- _TASK MATERIAL_
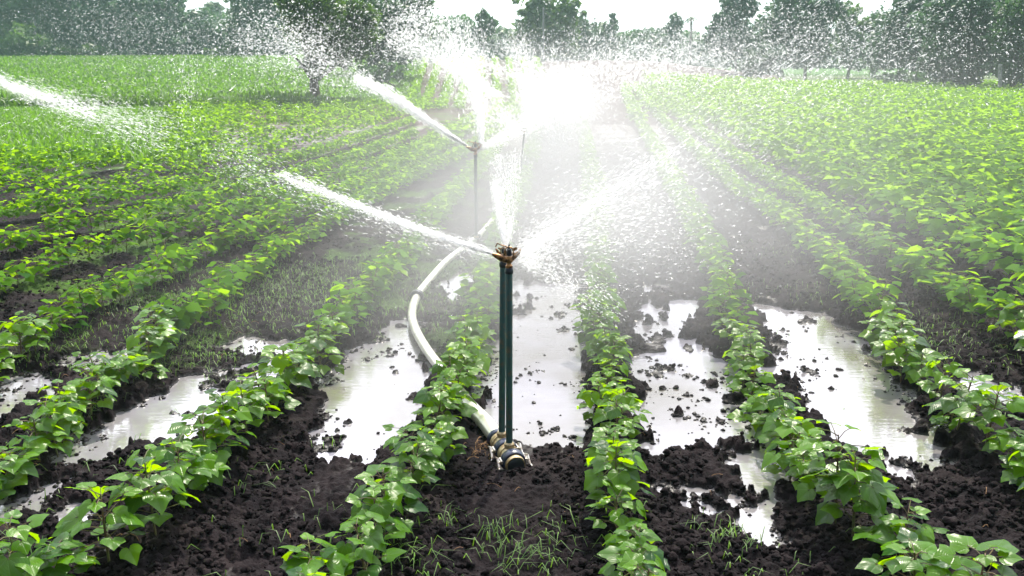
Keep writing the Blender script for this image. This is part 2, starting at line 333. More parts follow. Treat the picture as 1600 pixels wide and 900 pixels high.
def micro(x, y):
    shp = x.shape; x = x.ravel(); y = y.ravel()
    z = np.zeros_like(x); near = y < 26
    xn = x[near]; yn = y[near]
    ridge = np.zeros_like(xn)
    for k in RW:
        dx = np.abs(xn - row_x(k, yn)); ridge = np.maximum(ridge, np.exp(-(dx / .12) ** 2))
    pd = np.full(xn.shape, -1.0)
    m = yn < 8.5
    for P in PUDW:
        lo = P.min(0) - .4; hi = P.max(0) + .4; q = (xn > lo[0]) & (xn < hi[0]) & (yn > lo[1]) & (yn < hi[1])
        if q.any(): pd[q] = np.maximum(pd[q], poly_sd(xn[q], yn[q], P))
    wob = (fbm(xn * 5, yn * 4, 4, 3) - .5) * .40 + (fbm(xn * 17, yn * 14, 3, 9) - .5) * .30 + (fbm(xn * 48, yn * 44, 2, 19) - .5) * .10
    inside = ss((pd + wob * .8 + .06) / .07)
    fade = 1 - ss((yn - 9) / 12)
    pat = ss((fbm(xn * 4, yn * 4, 3, 61) - .38) / .2); c = clods(xn / .085, yn / .085, 5, .4) * .030 * pat + clods(xn / .045, yn / .045, 11, .7) * .022 * pat + clods(xn / .024, yn / .024, 23, .85) * .020 + fbm(xn * 3, yn * 3, 5, 2) * .035 + fbm(xn * 55, yn * 55, 2, 4) * .012
    isl = np.maximum(fbm(xn * 6.3 + 40, yn * 5, 5, 31) - .645, 0) * .5
    zz = -.004 + ridge * .022 + c * (.35 + .65 * fade) - inside * (.062 - np.minimum(isl * 1.2, .052)) - c * inside * .30
    cpd = np.exp(-(((xn - .005) / .16) ** 2 + ((yn - 3.62) / .28) ** 2)); zz = zz * (1 - .75 * cpd)
    # level round the pipe couplings
    z[near] = zz
    z[~near] = .03 + fbm(x[~near] * .5, y[~near] * .5, 3, 2) * .05
    return z.reshape(shp)
def ground_z(x, y):
    x = np.atleast_1d(np.asarray(x, float)); y = np.atleast_1d(np.asarray(y, float)); return macro(x, y) + micro(x, y)
WATER_Z = -0.004
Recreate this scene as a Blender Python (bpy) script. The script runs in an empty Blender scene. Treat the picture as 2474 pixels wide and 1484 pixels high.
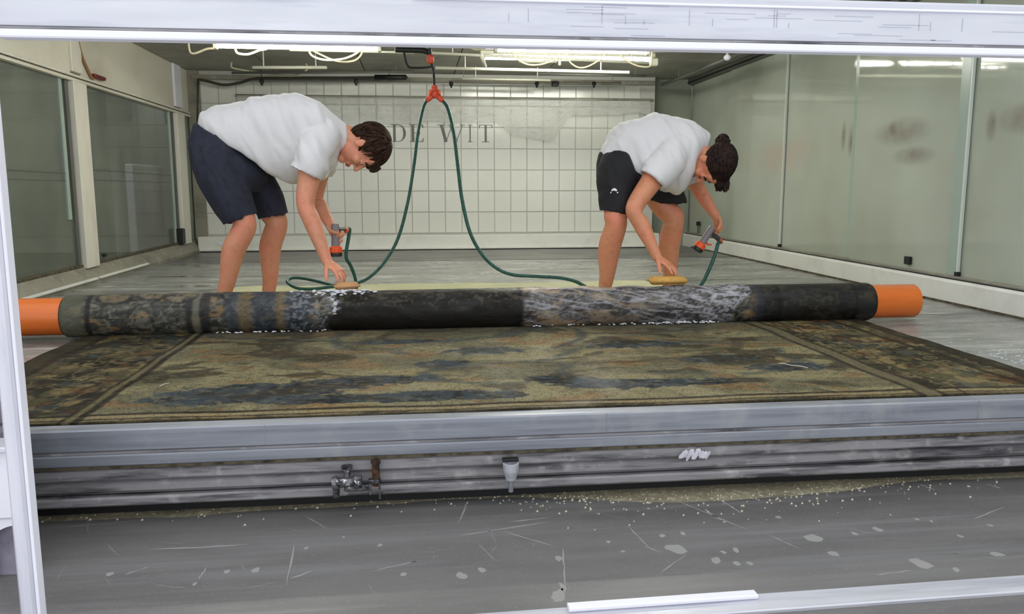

- _SET TASK_
Without including any picture, repeat the data exactly.

- _TASK RESPONSE_
Keep writing the Blender script for this image. This is part 2, starting at line 333. More parts follow. Treat the picture as 1600 pixels wide and 900 pixels high.
def micro(x, y):
    shp = x.shape; x = x.ravel(); y = y.ravel()
    z = np.zeros_like(x); near = y < 26
    xn = x[near]; yn = y[near]
    ridge = np.zeros_like(xn)
    for k in RW:
        dx = np.abs(xn - row_x(k, yn)); ridge = np.maximum(ridge, np.exp(-(dx / .12) ** 2))
    pd = np.full(xn.shape, -1.0)
    m = yn < 8.5
    for P in PUDW:
        lo = P.min(0) - .4; hi = P.max(0) + .4; q = (xn > lo[0]) & (xn < hi[0]) & (yn > lo[1]) & (yn < hi[1])
        if q.any(): pd[q] = np.maximum(pd[q], poly_sd(xn[q], yn[q], P))
    wob = (fbm(xn * 5, yn * 4, 4, 3) - .5) * .40 + (fbm(xn * 17, yn * 14, 3, 9) - .5) * .30 + (fbm(xn * 48, yn * 44, 2, 19) - .5) * .10
    inside = ss((pd + wob * .8 + .06) / .07)
    fade = 1 - ss((yn - 9) / 12)
    pat = ss((fbm(xn * 4, yn * 4, 3, 61) - .38) / .2); c = clods(xn / .085, yn / .085, 5, .4) * .030 * pat + clods(xn / .045, yn / .045, 11, .7) * .022 * pat + clods(xn / .024, yn / .024, 23, .85) * .020 + fbm(xn * 3, yn * 3, 5, 2) * .035 + fbm(xn * 55, yn * 55, 2, 4) * .012
    isl = np.maximum(fbm(xn * 6.3 + 40, yn * 5, 5, 31) - .645, 0) * .5
    zz = -.004 + ridge * .022 + c * (.35 + .65 * fade) - inside * (.062 - np.minimum(isl * 1.2, .052)) - c * inside * .30
    cpd = np.exp(-(((xn - .005) / .16) ** 2 + ((yn - 3.62) / .28) ** 2)); zz = zz * (1 - .75 * cpd)
    # level round the pipe couplings
    z[near] = zz
    z[~near] = .03 + fbm(x[~near] * .5, y[~near] * .5, 3, 2) * .05
    return z.reshape(shp)
def ground_z(x, y):
    x = np.atleast_1d(np.asarray(x, float)); y = np.atleast_1d(np.asarray(y, float)); return macro(x, y) + micro(x, y)
WATER_Z = -0.004
Recreate this scene as a Blender Python (bpy) script. The script runs in an empty Blender scene. Treat the picture as 2474 pixels wide and 1484 pixels high.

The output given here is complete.